The novel’s endurance also lies in its subtlety. Highsmith doesn’t shout her themes; she lets the tension simmer in stolen touches and coded conversations. The infamous 'happy ending' (a rarity for queer stories at the time) wasn’t just groundbreaking—it felt like a quiet act of defiance. Even now, when I reread the scene where Therese finally walks toward Carol, my chest tightens. It’s a reminder that 'classic' status isn’t about grand statements but about capturing emotions so universal they outlive their era.
Quinn
Quinn
2026-01-23 20:33:45
What grabs me about 'Carol' isn’t just the romance—it’s how Highsmith turns a shopping trip for a doll into something electric. Therese and Carol’s dynamic is this slow burn of mutual fascination, where even a conversation about train schedules feels charged. That’s the magic of it: the story trusts readers to read between the lines. In 1952, when it was published under the title 'The Price of Salt,' most queer characters in literature were either doomed to tragedy or reduced to punchlines. Highsmith refused that. She gave them mundane joys—road trips, diner meals—and that normalcy was radical.
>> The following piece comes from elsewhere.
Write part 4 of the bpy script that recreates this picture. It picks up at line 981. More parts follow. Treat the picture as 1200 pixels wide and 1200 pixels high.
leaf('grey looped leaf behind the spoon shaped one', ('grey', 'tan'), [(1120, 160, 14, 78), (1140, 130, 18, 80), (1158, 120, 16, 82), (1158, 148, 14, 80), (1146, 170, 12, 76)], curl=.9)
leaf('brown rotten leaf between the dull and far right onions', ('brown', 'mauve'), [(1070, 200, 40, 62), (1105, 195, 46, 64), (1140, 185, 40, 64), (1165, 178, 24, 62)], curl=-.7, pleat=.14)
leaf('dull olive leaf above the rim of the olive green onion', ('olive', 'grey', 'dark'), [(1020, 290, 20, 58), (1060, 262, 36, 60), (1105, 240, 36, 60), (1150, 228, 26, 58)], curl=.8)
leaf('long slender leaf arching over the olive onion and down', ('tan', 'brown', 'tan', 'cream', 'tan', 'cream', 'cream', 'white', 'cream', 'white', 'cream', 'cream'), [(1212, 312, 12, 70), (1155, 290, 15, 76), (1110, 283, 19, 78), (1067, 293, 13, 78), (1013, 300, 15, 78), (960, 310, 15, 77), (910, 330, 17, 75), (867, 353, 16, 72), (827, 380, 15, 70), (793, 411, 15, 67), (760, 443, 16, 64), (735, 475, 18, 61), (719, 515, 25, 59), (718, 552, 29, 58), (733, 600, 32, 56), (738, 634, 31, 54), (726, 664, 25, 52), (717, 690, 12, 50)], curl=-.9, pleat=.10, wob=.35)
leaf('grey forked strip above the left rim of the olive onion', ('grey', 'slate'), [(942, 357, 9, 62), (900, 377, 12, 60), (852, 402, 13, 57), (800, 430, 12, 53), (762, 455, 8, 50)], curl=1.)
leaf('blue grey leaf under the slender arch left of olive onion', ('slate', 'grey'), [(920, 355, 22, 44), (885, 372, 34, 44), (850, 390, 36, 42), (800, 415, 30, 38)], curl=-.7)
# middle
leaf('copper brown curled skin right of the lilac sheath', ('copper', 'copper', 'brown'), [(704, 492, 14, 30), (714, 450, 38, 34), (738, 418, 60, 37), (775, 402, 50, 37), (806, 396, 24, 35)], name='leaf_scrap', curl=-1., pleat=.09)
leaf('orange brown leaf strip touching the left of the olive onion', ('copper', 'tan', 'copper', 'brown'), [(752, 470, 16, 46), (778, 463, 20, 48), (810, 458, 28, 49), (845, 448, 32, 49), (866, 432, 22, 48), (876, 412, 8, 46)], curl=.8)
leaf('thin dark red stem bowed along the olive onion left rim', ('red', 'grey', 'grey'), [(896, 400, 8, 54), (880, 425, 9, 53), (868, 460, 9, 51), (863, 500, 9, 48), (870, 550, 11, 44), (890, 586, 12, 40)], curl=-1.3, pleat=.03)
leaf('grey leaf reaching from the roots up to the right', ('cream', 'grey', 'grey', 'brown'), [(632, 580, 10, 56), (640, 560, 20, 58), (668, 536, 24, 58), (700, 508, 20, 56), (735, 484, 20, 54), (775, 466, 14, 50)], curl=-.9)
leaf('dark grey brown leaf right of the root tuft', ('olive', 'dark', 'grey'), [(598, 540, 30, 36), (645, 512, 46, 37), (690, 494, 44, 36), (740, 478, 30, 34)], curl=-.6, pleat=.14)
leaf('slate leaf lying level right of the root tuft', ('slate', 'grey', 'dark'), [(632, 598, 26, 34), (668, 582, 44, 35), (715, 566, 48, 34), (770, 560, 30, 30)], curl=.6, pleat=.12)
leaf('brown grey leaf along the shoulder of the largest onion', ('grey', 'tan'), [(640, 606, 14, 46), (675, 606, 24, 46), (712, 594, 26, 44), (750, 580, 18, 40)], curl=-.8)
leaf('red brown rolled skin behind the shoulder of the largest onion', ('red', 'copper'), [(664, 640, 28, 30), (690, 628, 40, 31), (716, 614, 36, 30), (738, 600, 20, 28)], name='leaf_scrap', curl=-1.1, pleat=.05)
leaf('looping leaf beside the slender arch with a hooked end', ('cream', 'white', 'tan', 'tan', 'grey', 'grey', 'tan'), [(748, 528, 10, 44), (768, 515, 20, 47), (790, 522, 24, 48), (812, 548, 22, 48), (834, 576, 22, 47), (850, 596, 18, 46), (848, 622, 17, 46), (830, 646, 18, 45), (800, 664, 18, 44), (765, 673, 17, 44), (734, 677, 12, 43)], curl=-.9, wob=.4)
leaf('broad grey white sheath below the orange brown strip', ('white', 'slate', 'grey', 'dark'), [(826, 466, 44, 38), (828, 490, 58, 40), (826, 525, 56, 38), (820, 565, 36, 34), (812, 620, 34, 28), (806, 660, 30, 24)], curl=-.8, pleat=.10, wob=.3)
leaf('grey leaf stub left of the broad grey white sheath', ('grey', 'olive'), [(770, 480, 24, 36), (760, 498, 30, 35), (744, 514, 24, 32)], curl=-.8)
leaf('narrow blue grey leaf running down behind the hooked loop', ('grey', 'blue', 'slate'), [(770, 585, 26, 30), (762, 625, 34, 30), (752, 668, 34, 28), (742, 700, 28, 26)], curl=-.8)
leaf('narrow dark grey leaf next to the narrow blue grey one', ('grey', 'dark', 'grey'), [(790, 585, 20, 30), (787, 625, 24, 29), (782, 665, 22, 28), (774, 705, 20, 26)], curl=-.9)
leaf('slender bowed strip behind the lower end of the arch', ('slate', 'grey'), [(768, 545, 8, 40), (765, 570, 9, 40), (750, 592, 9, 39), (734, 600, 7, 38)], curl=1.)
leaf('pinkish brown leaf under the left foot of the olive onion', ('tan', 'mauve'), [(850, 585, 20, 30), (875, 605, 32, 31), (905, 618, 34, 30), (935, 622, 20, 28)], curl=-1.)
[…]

It’s also a masterclass in perspective. Therese’s POV makes you feel her dizzying crush, the way she notices Carol’s perfume lingering in rooms. The adaptation with Cate Blanchett amplified this, but the book’s interiority is what sticks with me. Funny how a novel about two women buying Christmas decorations became a cornerstone of queer lit. Maybe classics aren’t about being loud but about whispering something true so persistently that decades later, we still lean in to hear.
Olive
Olive
2026-01-28 07:48:51
There’s a reason 'Carol' keeps appearing on LGBTQ+ reading lists—it captures the thrill and terror of queer self-discovery in a way that still resonates. Highsmith wrote it in a pre-Stonewall world, yet Therese’s journey feels familiar: the way she questions her attraction, the mix of fear and exhilaration when she acts on it. The novel’s brilliance is in its restraint. Carol isn’t a 'manic pixie dream girl' but a flawed, real woman navigating divorce and custody battles. Their love story isn’t framed as 'brave' or 'shocking'—it just is. That refusal to exoticize is why it endures.